- _Stated problem_
Only the lines from the start of the data to the line containing "R = math.radians", both included, should be output, exactly and without pictures.

## BEGIN

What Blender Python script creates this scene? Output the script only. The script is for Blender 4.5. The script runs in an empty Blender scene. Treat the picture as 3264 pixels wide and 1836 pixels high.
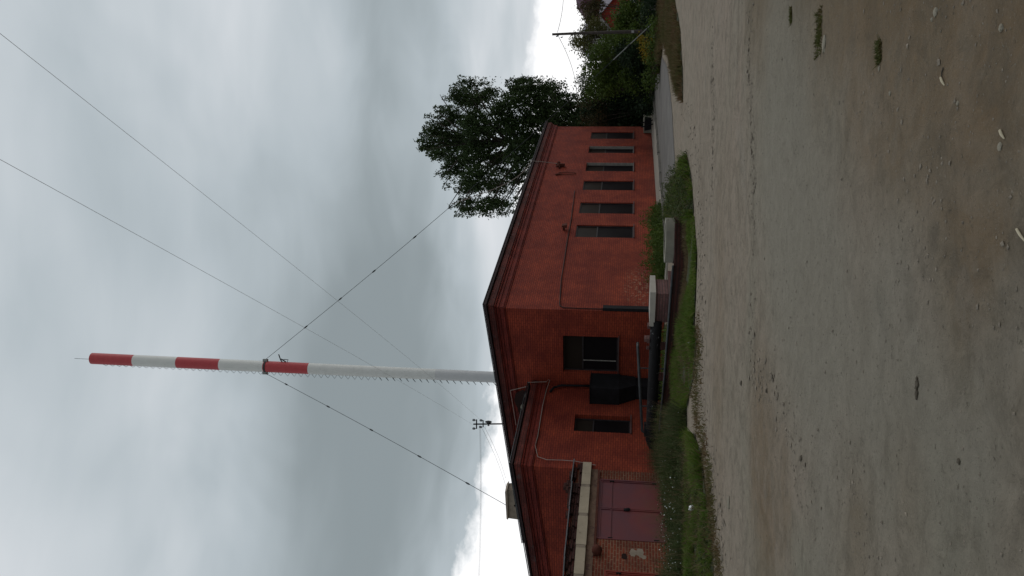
import bpy, math, random
import numpy as np
from mathutils import Vector, Matrix, noise
random.seed(7); rng = np.random.default_rng(7)
S = bpy.context.scene
COL = S.collection
R = math.radians

# ------------------------------------------------------------------ camera
# The photograph was taken with the phone held upright and saved lying on its side,
# so the camera is rolled a quarter turn (plus 1.5 degrees of hand tilt).
F, PITCH, ROLL, EYE = 2650.0, R(7.57), 0.026, 1.6
Dv = Vector((0, math.cos(PITCH), math.sin(PITCH)))
_R0 = Vector((1, 0, 0)); _U0 = Vector((0, -math.sin(PITCH), math.cos(PITCH)))
Rv = math.cos(ROLL)*_R0 + math.sin(ROLL)*_U0
Uv = -math.sin(ROLL)*_R0 + math.cos(ROLL)*_U0
CAM = Vector((0, 0, EYE))
cd = bpy.data.cameras.new('camera'); cam = bpy.data.objects.new('camera', cd); COL.objects.link(cam)
cd.sensor_width = 36; cd.sensor_fit = 'HORIZONTAL'; cd.lens = F/3264*36; cd.clip_start = .05; cd.clip_end = 3000
m = Matrix.Identity(4)
for i in range(3):
    m[i][0] = -Uv[i]; m[i][1] = Rv[i]; m[i][2] = -Dv[i]; m[i][3] = CAM[i]
cam.matrix_world = m
S.camera = cam

# ------------------------------------------------------------------ exposure, world, sun
S.view_settings.view_transform = 'Standard'; S.view_settings.look = 'None'
S.view_settings.exposure = 0; S.view_settings.gamma = 1; S.view_settings.use_curve_mapping = False
SUN_EL, SUN_AZ = 34, 68         # over to the right; the cloud hides the disc

W = bpy.data.worlds.new('World'); S.world = W; W.use_nodes = True
nt = W.node_tree; nt.nodes.clear()
def N(tree, t, **kw):
    n = tree.nodes.new(t)
    for k, v in kw.items():
        if k == 'inp':
            for a, b in v.items(): n.inputs[a].default_value = b
        else: setattr(n, k, v)
    return n
def L(tree, a, b): tree.links.new(a, b)
def math_node(tree, op, a, b=None, c=None, clamp=False):
    n = tree.nodes.new('ShaderNodeMath'); n.operation = op; n.use_clamp = clamp
    for i, v in enumerate((a, b, c)):
        if v is None: continue
        if isinstance(v, (int, float)): n.inputs[i].default_value = v
        else: tree.links.new(v, n.inputs[i])
    return n.outputs[0]
def ramp(tree, fac, stops, interp='LINEAR'):
    n = tree.nodes.new('ShaderNodeValToRGB'); cr = n.color_ramp; cr.interpolation = interp
    while len(cr.elements) > 1: cr.elements.remove(cr.elements[-1])
    cr.elements[0].position = stops[0][0]; cr.elements[0].color = (*stops[0][1], 1) if len(stops[0][1]) == 3 else stops[0][1]
    for p, c in stops[1:]:
        e = cr.elements.new(p); e.color = (*c, 1)
    tree.links.new(fac, n.inputs[0]); return n.outputs[0]
def mixc(tree, fac, a, b, mode='MIX'):
    n = tree.nodes.new('ShaderNodeMix'); n.data_type = 'RGBA'; n.blend_type = mode
    for s, v in ((n.inputs[0], fac), (n.inputs[6], a), (n.inputs[7], b)):
        if isinstance(v, (int, float)): s.default_value = v
        elif isinstance(v, tuple): s.default_value = (*v, 1) if len(v) == 3 else v
        else: tree.links.new(v, s)
    return n.outputs[2]
def g3(v): return (v, v, v)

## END

- _The result_
What Blender Python script creates this scene? Output the script only. The script is for Blender 4.5. The script runs in an empty Blender scene. Treat the picture as 3264 pixels wide and 1836 pixels high.
import bpy, math, random
import numpy as np
from mathutils import Vector, Matrix, noise
random.seed(7); rng = np.random.default_rng(7)
S = bpy.context.scene
COL = S.collection
R = math.radians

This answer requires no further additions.